BUROCRÁTICA - FALHA FAZ JUSTIÇA ANULAR CONDENAÇÃO E SOLTAR DUPLO-HOMICIDA
Justiça

BUROCRÁTICA - FALHA FAZ JUSTIÇA ANULAR CONDENAÇÃO E SOLTAR DUPLO-HOMICIDA


Troca de promotor anula julgamento. Falha burocrática leva Justiça a anular condenação por duplo homicídio - JOSÉ LUÍS COSTA, Zero Hora, 04/12/2010

Uma decisão do Tribunal de Justiça do Estado, invalidando o júri e mandando soltar o réu de um dos crimes mais chocantes do Rio Grande do Sul em 2009, gerou mal-estar entre integrantes do Ministério Público (MP) e do Judiciário. O júri que condenou Marcos Adilon Cunha de Freitas a 32 anos e meio de prisão por assassinar um empregado e seu filho de 12 anos, em Encruzilhada do Sul, foi anulado.

Freitas esteve preso por 11 meses, mas foi solto em setembro com a anulação do júri e segue vivendo na cidade.

O motivo da anulação é a atuação no julgamento de um promotor estranho à comarca do local do crime, Eugênio Amorim, do Tribunal do Júri de Porto Alegre, que não teria sido regularmente designado. O MP sustenta que a participação de Amorim foi legal e entrou no TJ com recurso extraordinário para ser remetido ao Supremo Tribunal Federal (STF).

A substituição foi determinada porque a promotora Brenusa Corleta, de Encruzilhada, estava nos últimos dias de gestação, não tendo condições físicas de atuar em um júri, que se previa longo e cansativo (durou 10 horas).

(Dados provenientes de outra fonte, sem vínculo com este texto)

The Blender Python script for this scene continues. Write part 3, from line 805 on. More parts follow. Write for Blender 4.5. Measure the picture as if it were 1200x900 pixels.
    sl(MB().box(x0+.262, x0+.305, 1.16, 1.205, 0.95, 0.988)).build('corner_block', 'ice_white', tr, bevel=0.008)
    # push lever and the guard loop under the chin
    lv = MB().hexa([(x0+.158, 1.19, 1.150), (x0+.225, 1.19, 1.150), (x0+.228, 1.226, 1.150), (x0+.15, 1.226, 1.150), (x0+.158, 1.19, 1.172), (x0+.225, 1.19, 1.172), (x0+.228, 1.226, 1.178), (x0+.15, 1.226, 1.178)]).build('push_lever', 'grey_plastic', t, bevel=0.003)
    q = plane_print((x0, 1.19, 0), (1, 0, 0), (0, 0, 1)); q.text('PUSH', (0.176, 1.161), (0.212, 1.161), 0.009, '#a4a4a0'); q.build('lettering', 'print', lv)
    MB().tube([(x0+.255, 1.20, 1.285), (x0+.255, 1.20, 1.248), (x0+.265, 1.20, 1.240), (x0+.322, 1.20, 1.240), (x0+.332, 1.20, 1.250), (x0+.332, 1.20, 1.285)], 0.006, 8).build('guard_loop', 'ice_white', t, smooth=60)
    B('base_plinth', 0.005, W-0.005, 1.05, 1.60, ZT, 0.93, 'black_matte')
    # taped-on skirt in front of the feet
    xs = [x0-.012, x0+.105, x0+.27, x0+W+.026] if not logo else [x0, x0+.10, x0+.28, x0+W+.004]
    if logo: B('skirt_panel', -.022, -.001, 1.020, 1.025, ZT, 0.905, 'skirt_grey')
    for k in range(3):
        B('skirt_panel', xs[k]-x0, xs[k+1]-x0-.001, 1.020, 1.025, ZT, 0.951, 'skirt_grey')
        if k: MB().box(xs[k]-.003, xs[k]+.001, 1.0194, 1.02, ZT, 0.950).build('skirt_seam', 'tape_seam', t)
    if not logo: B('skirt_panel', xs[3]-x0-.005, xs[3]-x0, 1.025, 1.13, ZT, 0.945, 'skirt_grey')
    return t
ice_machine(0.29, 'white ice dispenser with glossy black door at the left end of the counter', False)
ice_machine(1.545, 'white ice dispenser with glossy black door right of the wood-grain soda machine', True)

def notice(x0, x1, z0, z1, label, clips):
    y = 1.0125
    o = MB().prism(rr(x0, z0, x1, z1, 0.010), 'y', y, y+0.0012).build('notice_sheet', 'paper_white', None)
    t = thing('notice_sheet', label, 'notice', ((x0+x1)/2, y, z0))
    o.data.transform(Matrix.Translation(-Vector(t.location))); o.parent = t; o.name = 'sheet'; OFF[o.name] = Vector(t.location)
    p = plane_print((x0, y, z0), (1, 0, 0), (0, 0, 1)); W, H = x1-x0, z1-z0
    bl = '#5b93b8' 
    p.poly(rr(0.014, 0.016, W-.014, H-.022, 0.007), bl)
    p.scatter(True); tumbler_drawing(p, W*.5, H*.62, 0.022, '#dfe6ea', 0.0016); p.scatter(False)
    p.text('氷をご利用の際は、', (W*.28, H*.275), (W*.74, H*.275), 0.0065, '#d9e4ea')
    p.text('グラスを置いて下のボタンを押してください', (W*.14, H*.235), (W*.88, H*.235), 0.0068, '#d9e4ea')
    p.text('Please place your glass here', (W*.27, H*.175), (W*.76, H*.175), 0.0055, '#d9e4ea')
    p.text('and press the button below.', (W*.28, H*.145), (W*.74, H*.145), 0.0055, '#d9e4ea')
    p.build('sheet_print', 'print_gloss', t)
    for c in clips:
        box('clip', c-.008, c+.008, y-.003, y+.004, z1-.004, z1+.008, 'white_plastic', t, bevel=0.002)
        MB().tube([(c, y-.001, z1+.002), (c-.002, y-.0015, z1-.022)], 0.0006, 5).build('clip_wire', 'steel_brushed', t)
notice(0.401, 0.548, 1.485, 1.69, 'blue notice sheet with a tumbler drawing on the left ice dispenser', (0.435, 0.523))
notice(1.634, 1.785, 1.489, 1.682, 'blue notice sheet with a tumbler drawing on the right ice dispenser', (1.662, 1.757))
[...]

Por meio de uma portaria da Subprocuradoria-geral para Assuntos Institucionais, Amorim foi designado para a acusação. O documento foi datado em 13 de abril, mesmo dia do júri, mas só foi anexado ao processo depois do julgamento, por uma falha do MP.

O acórdão também cita a posição da defesa, que levantou suspeitas sobre a real incapacidade da promotora de Encruzilhada em atuar no júri, pois ela estaria em plena atividade antes e após o julgamento.

– Esse argumento é ridículo. Entre assinar papéis e fazer um júri há uma distância enorme. O TJ é muito bom, a 1ª Câmara funciona bem, mas o que aconteceu é um grande absurdo – revolta-se Amorim, que tem a solidariedade de colegas do MP.

Amorim admite ter ocorrido um erro da Subprocuradoria no envio da portaria, mas diz que um simples fax esclareceria a questão.

– O pior de tudo não foi anular, mas sim soltar o réu – reclama o promotor.

O CRIME - Em 17 de outubro de 2009, os corpos de Aderci Lacerda de Moura, 35 anos, e o filho Anderson, 12 anos, foram encontrados baleados e queimados dentro do Celta da família em Encruzilhada do Sul. Com as vítimas, estava o patrão de Moura, Marcos Adilon Cunha de Freitas, 37 anos. À polícia, ele contou que os três teriam sofrido um assalto e que ele teria conseguido fugir, embora baleado na perna. De testemunha, Freitas passou a suspeito ao longo da investigação. Ele teria uma desavença com Moura por causa de uma mulher, e armado uma cilada para o empregado e seu filho.

CONTRAPONTO - O que diz o desembargador Manuel José Martinez Lucas, relator do processo - “Questionei a regularidade da portaria. Ela apareceu bem depois do júri, em maio, após o recurso da defesa. Concordo que um júri é bem diferente de assinar documentos, pois não causa problemas a uma gestante, mas se tivesse uma manifestação prévia, solicitando designação de substituto, aí tudo estaria regular. Até o momento do julgamento no recurso no TJ, não existia nada nos autos. Normalmente, não concebemos habeas corpus, mas soltei o réu por excesso de prazo. O ideal é que isso não tivesse acontecido. Esse recurso pode levar anos para ser julgado, e um réu não pode ficar preso sem culpa formada por muito tempo, e já ficou preso por 11 meses”.